Sometimes, even a year later, I find myself eating out with friends when one of them orders a cheeseburger. I want it. But only for a second. All it takes is me thinking about the life that was lost to produce that burger and the craving is gone. I had learned to separate my meal from the reality of what it takes to make it. I had to “unlearn” what society taught me about food. Every piece of meat, every chicken nugget, every rack of ribs, every chicken leg, came from a living, breathing, feeling animal. I couldn’t pretend to be against animal abuse and continue to eat the same way. I just couldn’t stomach that. Some people can. I’m not one of them.

This past year has taught me so much about my own habits and the consequences my choices have. And I’m not just talking about factory farming and animal abuse either. Yes, those two things are a huge part of my decision, but they are not the only two. I read anything I could get my hands on about diet and the environment and I was blown away by how much the two are related. Here is an excerpt from an article from Time Magazine, which I will link for you here.

“Livestock alone accounts for more than 14 percent of global greenhouse gas emissions.”

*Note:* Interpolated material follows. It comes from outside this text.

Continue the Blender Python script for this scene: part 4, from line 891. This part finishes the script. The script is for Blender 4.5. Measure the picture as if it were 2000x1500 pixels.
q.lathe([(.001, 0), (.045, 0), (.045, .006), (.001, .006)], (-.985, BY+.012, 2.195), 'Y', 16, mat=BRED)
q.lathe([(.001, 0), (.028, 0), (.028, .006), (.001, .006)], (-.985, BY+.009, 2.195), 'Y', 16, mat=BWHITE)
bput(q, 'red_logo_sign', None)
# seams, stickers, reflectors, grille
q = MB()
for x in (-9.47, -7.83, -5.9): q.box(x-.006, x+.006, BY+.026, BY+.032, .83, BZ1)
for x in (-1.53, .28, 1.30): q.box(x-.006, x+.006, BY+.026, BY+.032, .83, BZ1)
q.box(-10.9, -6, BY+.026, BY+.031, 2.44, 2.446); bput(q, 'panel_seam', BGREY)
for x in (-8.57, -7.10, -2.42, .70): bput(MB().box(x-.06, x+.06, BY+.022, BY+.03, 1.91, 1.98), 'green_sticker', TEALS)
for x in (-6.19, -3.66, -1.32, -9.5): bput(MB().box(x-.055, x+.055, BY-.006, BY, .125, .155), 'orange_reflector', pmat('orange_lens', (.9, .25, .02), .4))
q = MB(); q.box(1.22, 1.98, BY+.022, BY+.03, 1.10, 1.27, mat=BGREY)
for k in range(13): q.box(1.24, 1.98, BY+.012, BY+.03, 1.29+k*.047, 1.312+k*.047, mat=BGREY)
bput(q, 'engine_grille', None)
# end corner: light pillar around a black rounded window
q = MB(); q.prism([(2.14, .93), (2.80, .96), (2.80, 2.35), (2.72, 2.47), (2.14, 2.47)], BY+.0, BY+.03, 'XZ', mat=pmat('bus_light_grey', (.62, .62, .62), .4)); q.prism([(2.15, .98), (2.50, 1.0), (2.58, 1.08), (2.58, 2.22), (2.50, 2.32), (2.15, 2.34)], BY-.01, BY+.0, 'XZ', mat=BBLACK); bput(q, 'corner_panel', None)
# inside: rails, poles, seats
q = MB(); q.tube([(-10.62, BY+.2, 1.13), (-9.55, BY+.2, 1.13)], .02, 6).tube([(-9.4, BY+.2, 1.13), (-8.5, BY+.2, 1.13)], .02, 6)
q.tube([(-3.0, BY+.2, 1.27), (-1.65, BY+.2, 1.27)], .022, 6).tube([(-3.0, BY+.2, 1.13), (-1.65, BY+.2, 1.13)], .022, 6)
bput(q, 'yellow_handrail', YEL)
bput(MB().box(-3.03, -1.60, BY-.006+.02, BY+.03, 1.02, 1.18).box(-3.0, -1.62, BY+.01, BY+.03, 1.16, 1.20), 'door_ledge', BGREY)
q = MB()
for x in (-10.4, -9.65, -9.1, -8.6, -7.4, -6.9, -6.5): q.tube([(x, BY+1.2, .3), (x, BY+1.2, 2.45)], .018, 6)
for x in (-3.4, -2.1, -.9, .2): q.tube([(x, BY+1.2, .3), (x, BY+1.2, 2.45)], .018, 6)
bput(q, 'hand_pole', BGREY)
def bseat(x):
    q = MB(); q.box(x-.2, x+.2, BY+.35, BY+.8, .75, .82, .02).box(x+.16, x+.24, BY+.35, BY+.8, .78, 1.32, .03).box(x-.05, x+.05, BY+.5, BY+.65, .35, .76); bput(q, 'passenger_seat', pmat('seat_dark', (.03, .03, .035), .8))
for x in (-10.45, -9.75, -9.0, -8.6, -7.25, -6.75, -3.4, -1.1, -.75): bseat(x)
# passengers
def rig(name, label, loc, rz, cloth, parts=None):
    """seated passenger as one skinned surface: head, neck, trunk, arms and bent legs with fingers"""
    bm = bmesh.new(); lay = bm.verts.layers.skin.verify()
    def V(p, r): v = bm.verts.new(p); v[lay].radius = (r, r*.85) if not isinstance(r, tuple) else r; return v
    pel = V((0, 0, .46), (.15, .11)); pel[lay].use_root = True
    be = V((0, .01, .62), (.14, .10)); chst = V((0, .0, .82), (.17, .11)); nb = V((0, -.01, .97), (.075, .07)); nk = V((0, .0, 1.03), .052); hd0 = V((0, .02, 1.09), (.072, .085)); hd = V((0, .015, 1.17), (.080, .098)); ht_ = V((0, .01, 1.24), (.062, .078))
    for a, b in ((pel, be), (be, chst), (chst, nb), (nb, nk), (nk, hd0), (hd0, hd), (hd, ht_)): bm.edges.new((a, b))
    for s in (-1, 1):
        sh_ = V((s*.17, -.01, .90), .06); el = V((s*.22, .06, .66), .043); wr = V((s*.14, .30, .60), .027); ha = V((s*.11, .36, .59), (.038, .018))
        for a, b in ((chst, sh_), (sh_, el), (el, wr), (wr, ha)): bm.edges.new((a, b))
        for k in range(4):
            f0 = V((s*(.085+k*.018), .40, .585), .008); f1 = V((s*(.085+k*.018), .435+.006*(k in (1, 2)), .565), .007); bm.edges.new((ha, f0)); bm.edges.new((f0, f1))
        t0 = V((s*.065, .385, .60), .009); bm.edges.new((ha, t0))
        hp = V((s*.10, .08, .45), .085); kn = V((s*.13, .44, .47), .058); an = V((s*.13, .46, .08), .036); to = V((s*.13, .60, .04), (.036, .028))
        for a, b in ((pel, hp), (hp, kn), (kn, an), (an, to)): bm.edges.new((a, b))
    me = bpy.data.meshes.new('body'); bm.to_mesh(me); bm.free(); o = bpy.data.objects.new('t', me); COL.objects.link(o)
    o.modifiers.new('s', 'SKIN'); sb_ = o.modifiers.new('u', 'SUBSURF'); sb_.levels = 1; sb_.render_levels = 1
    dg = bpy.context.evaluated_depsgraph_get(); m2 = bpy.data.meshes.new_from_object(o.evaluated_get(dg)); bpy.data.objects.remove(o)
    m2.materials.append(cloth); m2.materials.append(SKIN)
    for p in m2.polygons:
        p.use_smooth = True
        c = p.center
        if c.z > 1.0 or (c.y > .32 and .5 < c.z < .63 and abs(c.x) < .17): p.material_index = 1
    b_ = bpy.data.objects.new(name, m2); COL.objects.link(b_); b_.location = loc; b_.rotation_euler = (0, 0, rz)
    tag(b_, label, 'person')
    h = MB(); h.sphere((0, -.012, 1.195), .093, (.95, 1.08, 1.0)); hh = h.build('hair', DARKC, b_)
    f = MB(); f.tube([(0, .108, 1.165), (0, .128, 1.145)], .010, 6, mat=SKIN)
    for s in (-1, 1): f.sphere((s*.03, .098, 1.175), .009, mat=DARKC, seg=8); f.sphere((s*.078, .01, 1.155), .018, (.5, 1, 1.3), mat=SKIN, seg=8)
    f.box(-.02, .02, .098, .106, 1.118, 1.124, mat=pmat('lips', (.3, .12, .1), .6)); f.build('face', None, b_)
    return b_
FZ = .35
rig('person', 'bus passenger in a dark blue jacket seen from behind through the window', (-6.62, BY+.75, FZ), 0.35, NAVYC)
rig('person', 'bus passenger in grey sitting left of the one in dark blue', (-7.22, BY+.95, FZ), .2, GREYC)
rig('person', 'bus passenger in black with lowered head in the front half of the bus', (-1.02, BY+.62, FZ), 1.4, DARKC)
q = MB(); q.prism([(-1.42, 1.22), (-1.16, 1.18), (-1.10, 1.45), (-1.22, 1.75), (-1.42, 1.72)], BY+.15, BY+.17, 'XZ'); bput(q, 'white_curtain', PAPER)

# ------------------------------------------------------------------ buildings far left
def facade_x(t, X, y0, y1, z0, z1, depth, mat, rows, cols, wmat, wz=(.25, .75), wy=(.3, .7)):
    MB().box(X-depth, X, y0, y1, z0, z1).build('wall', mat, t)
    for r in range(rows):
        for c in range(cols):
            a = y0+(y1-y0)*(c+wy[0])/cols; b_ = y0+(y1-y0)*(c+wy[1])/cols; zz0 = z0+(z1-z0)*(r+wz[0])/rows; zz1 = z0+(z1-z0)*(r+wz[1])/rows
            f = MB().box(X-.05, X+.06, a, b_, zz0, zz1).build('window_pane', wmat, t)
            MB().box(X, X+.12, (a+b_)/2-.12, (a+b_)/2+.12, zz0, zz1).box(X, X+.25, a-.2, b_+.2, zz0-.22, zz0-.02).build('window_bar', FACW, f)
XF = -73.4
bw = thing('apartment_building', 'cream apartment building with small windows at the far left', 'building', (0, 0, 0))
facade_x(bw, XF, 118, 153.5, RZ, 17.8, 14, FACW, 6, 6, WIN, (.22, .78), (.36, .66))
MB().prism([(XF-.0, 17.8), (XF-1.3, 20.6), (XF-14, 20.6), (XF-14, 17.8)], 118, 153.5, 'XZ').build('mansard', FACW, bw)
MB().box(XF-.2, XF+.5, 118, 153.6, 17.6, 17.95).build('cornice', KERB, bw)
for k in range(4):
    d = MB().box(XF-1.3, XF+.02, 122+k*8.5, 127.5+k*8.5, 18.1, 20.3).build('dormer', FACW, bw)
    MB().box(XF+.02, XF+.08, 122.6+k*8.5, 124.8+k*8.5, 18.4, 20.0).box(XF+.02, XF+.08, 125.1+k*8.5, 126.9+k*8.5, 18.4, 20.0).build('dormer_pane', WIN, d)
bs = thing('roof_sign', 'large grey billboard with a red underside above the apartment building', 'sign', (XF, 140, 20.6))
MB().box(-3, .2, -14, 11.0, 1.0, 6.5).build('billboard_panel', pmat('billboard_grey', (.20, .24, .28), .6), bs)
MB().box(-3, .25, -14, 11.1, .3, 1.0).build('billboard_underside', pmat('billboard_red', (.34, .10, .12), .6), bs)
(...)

It’s a conscious choice. And I make it everyday. It’s not something I take lightly and those who know me can tell you this. I’m not pretending to be perfect, not at all. There has been no meat at all but I can’t claim to be 100 percent vegan. That would do a disservice to all of you reading this right now. Since Thanksgiving of 2016, I’ve been making the transition to a fully plant-based diet. My weakness? Cheese. It’s not often, not at all, but every once in a while, a little bit of cheese will sneak its way into a meal. Mainly on pizza and pasta dishes. If I’m at home, there’s no cheese. It’s eating out that I lose the fight. And that’s ok. It’s a process and I’m still working on it. It’s been a year and I’m almost at the finish line.

But here’s the thing… there really isn’t a finish line. It is a lifestyle and that doesn’t end. It’s a choice I will be making for the rest of my life.

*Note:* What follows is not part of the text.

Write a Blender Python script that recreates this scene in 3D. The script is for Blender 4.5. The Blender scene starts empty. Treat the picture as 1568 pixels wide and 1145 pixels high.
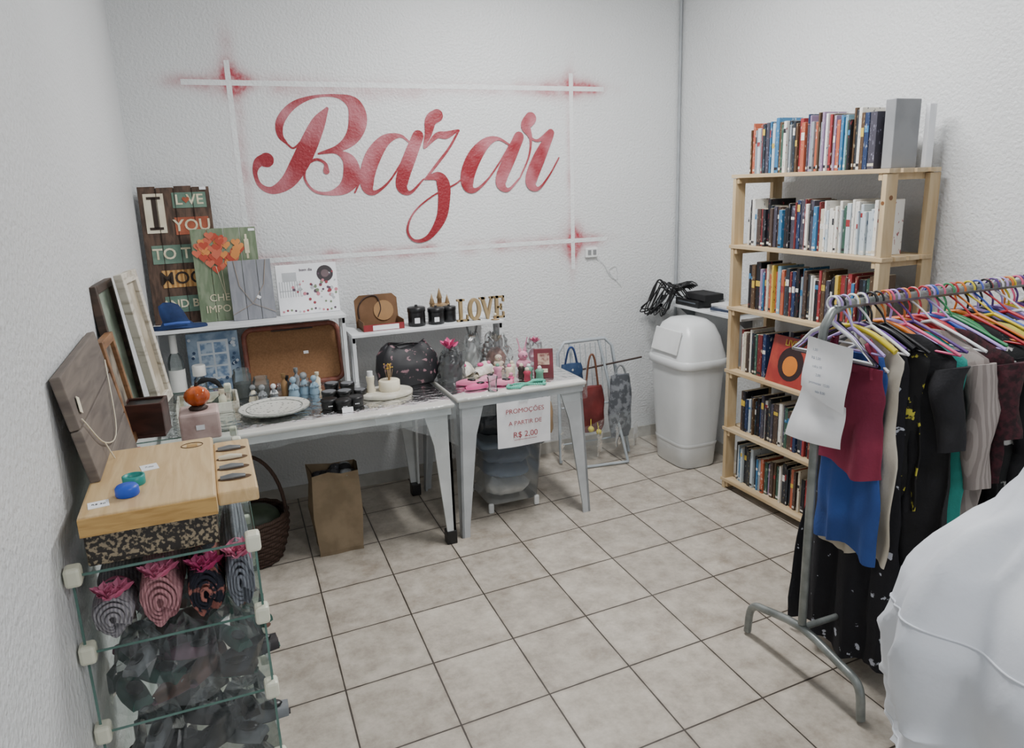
import bpy, bmesh, math, random
from mathutils import Vector, Matrix, noise
random.seed(7)
COL=bpy.context.collection
pi=math.pi
sin=math.sin; cos=math.cos
def V(*a): return Vector(a)
def lin(c):
    if isinstance(c,str):
        c=[int(c[i:i+2],16)/255 for i in (0,2,4)]
    return tuple(((x/12.92) if x<=.04045 else ((x+.055)/1.055)**2.4) for x in c)+(1,)

# ------------------------------------------------------------------ materials
MATS={}
def newmat(name):
    m=bpy.data.materials.new(name); m.use_nodes=True
    return m, m.node_tree, m.node_tree.nodes['Principled BSDF']
def mat(name,c1,c2=None,kind='noise',scale=8,rough=.6,metal=0,bump=0,bscale=None,stretch=(1,1,1),lo=.4,hi=.6,spec=.5,emit=0,sheen=0):
    if name in MATS: return MATS[name]
    m,nt,p=newmat(name)
    N=nt.nodes; L=nt.links
    c1=lin(c1); c2=lin(c2) if c2 else tuple(min(1,x*.86) for x in c1[:3])+(1,)
    tc=N.new('ShaderNodeTexCoord'); mp=N.new('ShaderNodeMapping'); mp.inputs['Scale'].default_value=stretch
    L.new(tc.outputs['Object'],mp.inputs['Vector'])
    if kind=='noise':
        t=N.new('ShaderNodeTexNoise'); t.inputs['Scale'].default_value=scale; t.inputs['Detail'].default_value=4
        f=t.outputs['Fac']
    elif kind=='wood':
        t=N.new('ShaderNodeTexNoise'); t.inputs['Scale'].default_value=scale; t.inputs['Detail'].default_value=6; t.inputs['Distortion'].default_value=.6
        f=t.outputs['Fac']
    elif kind=='spots':
        t=N.new('ShaderNodeTexVoronoi'); t.inputs['Scale'].default_value=scale; f=t.outputs['Distance']
    elif kind=='stripe':
        t=N.new('ShaderNodeTexWave'); t.inputs['Scale'].default_value=scale; t.inputs['Distortion'].default_value=.3; f=t.outputs['Fac']
    L.new(mp.outputs[0],t.inputs['Vector'])
    r=N.new('ShaderNodeValToRGB'); r.color_ramp.elements[0].position=lo; r.color_ramp.elements[1].position=hi
    r.color_ramp.elements[0].color=c2; r.color_ramp.elements[1].color=c1
    L.new(f,r.inputs[0]); L.new(r.outputs[0],p.inputs['Base Color'])
    p.inputs['Roughness'].default_value=rough; p.inputs['Metallic'].default_value=metal
    p.inputs['Specular IOR Level'].default_value=spec
    if emit:
        p.inputs['Emission Color'].default_value=c1; p.inputs['Emission Strength'].default_value=emit
    if bump:
        n=N.new('ShaderNodeTexNoise'); n.inputs['Scale'].default_value=bscale or scale*3; n.inputs['Detail'].default_value=4
        L.new(mp.outputs[0],n.inputs['Vector'])
        b=N.new('ShaderNodeBump'); b.inputs['Strength'].default_value=bump; b.inputs['Distance'].default_value=.01
        L.new(n.outputs['Fac'],b.inputs['Height']); L.new(b.outputs[0],p.inputs['Normal'])
    MATS[name]=m; return m
def thin(name,col,amt,rough=.05,gloss=.12,bump=.0,bscale=40,tint=(.95,.965,.965,1)):
    """thin clear sheet: transparent + tinted diffuse + glossy"""
    if name in MATS: return MATS[name]
    m,nt,p=newmat(name); N=nt.nodes; L=nt.links
    N.remove(p); out=[n for n in N if n.type=='OUTPUT_MATERIAL'][0]
    tr=N.new('ShaderNodeBsdfTransparent'); tr.inputs[0].default_value=tint
    df=N.new('ShaderNodeBsdfDiffuse'); df.inputs[0].default_value=lin(col)
    gl=N.new('ShaderNodeBsdfGlossy'); gl.inputs['Roughness'].default_value=rough; gl.inputs[0].default_value=(.9,.9,.9,1)
    m1=N.new('ShaderNodeMixShader'); m1.inputs[0].default_value=amt
    L.new(tr.outputs[0],m1.inputs[1]); L.new(df.outputs[0],m1.inputs[2])
    m2=N.new('ShaderNodeMixShader'); lw=N.new('ShaderNodeLayerWeight'); lw.inputs[0].default_value=gloss
    L.new(lw.outputs['Fresnel'],m2.inputs[0]); L.new(m1.outputs[0],m2.inputs[1]); L.new(gl.outputs[0],m2.inputs[2])
    if bump:
        tc=N.new('ShaderNodeTexCoord'); n=N.new('ShaderNodeTexNoise'); n.inputs['Scale'].default_value=bscale; n.inputs['Detail'].default_value=3
        L.new(tc.outputs['Object'],n.inputs['Vector'])
        b=N.new('ShaderNodeBump'); b.inputs['Strength'].default_value=bump; b.inputs['Distance'].default_value=.02
        L.new(n.outputs['Fac'],b.inputs['Height']); L.new(b.outputs[0],gl.inputs['Normal']); L.new(b.outputs[0],lw.inputs['Normal'])
    L.new(m2.outputs[0],out.inputs['Surface'])
    MATS[name]=m; return m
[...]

If you want to join me but aren’t sure how, I am here to help you however I can! Comment on this post, text me, email me, do whatever you need to do to get ahold of me and I will work with you to figure out what works best in your life! I have a tab on this blog full of vegan recipes, try some of those out! Start small. Meatless Monday is very popular right now, hop on that train and then see if you can go a week and then a month… just build up each time. Netflix is full of documentaries you can watch to learn more as well, I will make a list of some of my favorites for you, but I encourage you to find more or share more if you have a favorite!

Forks Over Knives
Sustainable
PlantPure Nation
Fed Up
Vegucated

Making this change is something anybody can do. No matter where you live (I live in a small town with no Whole Foods within a 100 mile radius, so don’t even try that excuse), how much money you make or don’t make, how much time you have… you can do it. You just have to find what works for you. Meal prep on the weekends, start a garden if you can to save money, buy in bulk. There are so many options. We even have online markets now that make it accessible from anywhere. Nobody needs meat. The question is, are you willing to give up a craving to save a life?

*Emotional manipulation is not my style which is why I chose not to include any graphic photos. Some people say that those are fair game to share but I like to let people look for themselves. If you want to continue your own research, I would recommend taking a look at them. It’s a grim reality but I think it’s important to know what you are supporting and what you are funding.